Cette faîtière a été amputée d’un membre à la suite de son absorption par une autre COOPEC du même réseau. Quant à la COOPEC KIVU localisée à Bukavu dans le Sud Kivu, le nombre de ses membres affiliés a été réduit de 25,0 %, s’établissant à 9 institutions contre 12 toutes localisées dans la Province du Sud Kivu.

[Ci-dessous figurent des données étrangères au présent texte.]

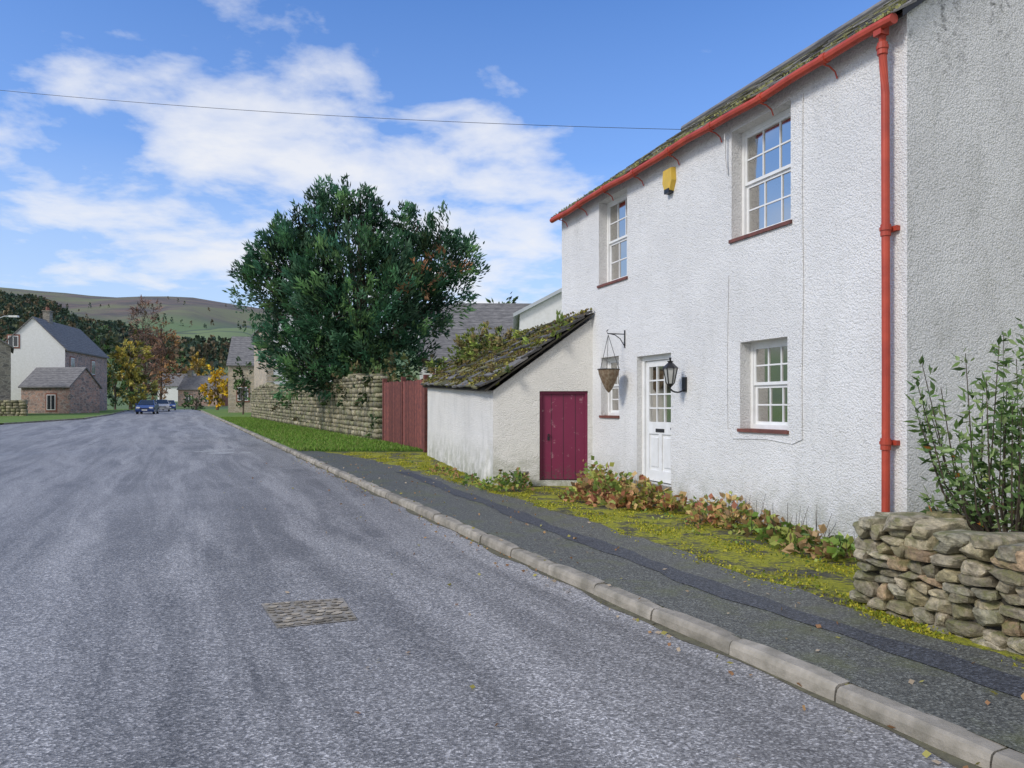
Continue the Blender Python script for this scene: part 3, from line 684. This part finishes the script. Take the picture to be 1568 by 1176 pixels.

En ce qui concerne le réseau d’exploitation des ISFD, il est composé de 47 agences en 2013 contre 36 une année plus tôt, soit une augmentation de 30,6%. Cette hausse est expliquée principalement par l’expansion du réseau d’exploitation d’une IMF du Sud-Kivu qui a obtenu l’agrément de 8 agences au cours de l’exercice sous revue.

Evolution des éléments de portée.
Nombre des comptes ouverts par les ISFD
A la clôture de l’année 2013, le nombre des comptes ouverts auprès des institutions de microfinance a augmenté de 39,9 %, passant de 1.052.069 comptes à 1.471.464, en dépit de la liquidation de certaines d’entre elles. Cet accroissement est consécutif principalement à l’ouverture de nouvelles agences par les grandes structures, l’agrément de nouvelles institutions, l’introduction des agents bancaires qui permettent de rapprocher les clients aux services financiers proposés par une institution, la mise en place et le dynamisme du programme dédié aux jeunes exclus du système financier dénommé «Youth Start» et la bonne performance de certaines ISFD. En outre, le programme de l’éducation financière à travers notamment la célébration de la troisième édition de la Journée Internationale de l’Epargne dans six provinces du pays a permis de contribuer également à cette embellie. Les Provinces du Nord Kivu, Sud Kivu et Kinshasa ont détenu 88,2 % du total des comptes ouverts contre 87,4 % en 2012.
Cette évolution est expliquée par la bonne culture financière, le dynamisme de la population de ces parties du pays et l’élargissement du réseau d’exploitation par une institution non mutualiste agréée au courant de l’année sous revue. Sur la partie Est du pays confrontée à l’insécurité et à la dissolution de certaines institutions, il a été observé une augmentation du nombre des comptes ouverts justifiée notamment par l’agrément.